7) Quando o psicanalista Freud morreu em setembro de 1939, fugido da fúria perseguitória do neurótico Hitler e de seu anti-semitismo, deixou ele seu movimento psicanalítico espalhado por todo o mundo ocidental, totalmente dividido em múltiplas facções e em diversas escolas.
Freud tinha-se revelado um espírito analítico e teórico mais do que sintético e prático. Faltou-lhe uma obra final que sintetizasse e desse coesão e unidade a toda a sua produção, espalhada numa imensidade de escritos, com múltiplas adições, correções, emendas, substituições e até contradições, que dão origem às mais contrárias interpretações. é assim que, considerando seus escritos como os livros inspirados da Bíblia psicanalítica, os psicanalistas do mundo inteiro aumentam ainda essa confusão, apoiando neles as mais variadas opiniões.

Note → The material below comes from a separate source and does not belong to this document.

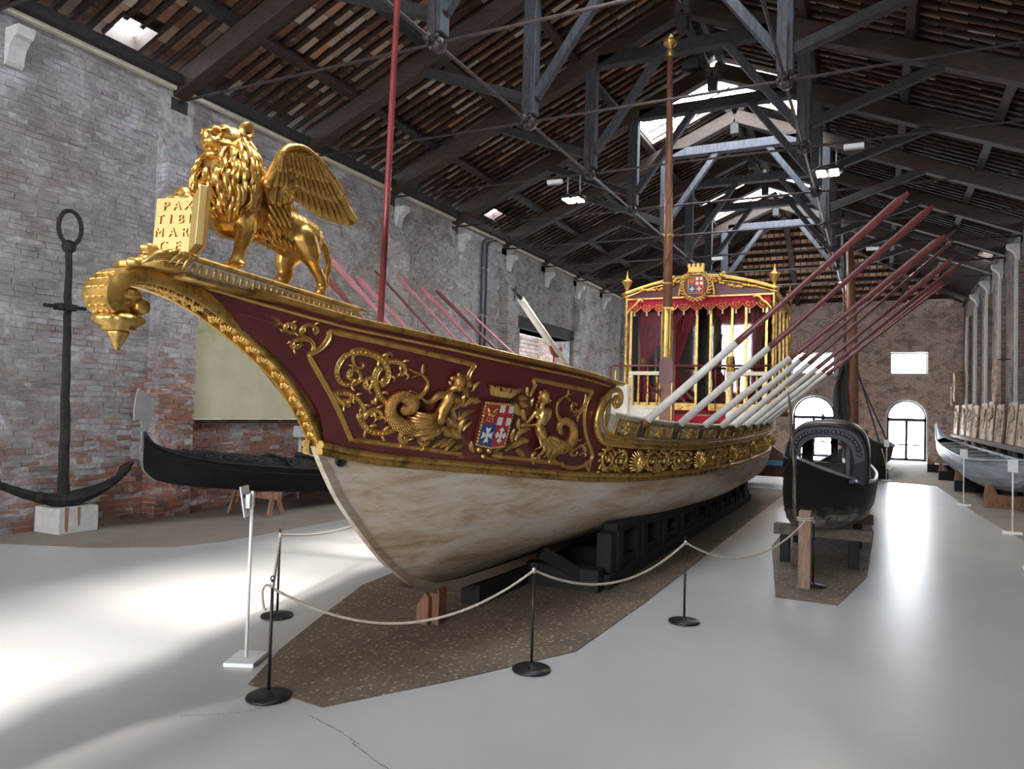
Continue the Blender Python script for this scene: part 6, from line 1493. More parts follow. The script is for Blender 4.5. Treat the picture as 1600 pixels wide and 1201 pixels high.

Ao lado de um primeiro grupo de discípulos ortodoxos, quase idólatras do freudismo, outros grupos dissidentes existem que, afastando-se da linha geral freudiana, são tildados de heresia, apesar de ter acrescentado ótimas contribuições positivas, fazendo progredir a Psicanálise, tanto no sentido terapêutico como no analítico. Há ainda outros que a orientam para o campo de novas extrapolações mais ou menos deploráveis.
Tal como hoje se pratica e ensina a Psicanálise no mundo inteiro, não se pode falar de uma Psicanálise tipicamente freudiana, mas de um movimento psicanalítico poliforme e diversificado. Quinze escolas ou mais, diferentes ou contrárias, se digladiam, criticam e menosprezam, chamando de hereges a seus contrários e apregoando seus próprios métodos e teorias diversas, tanto no terreno teórico como no terapêutico. A confusão no mundo psicanalítico, é tão grande que, apesar dos indiscutíveis méritos científicos de Freud e de suas inestimáveis aportações ao progresso da ciência psicológica, o mundo dos leigos, necessariamente, tem que ficar perplexo por não dizer totalmente descrente.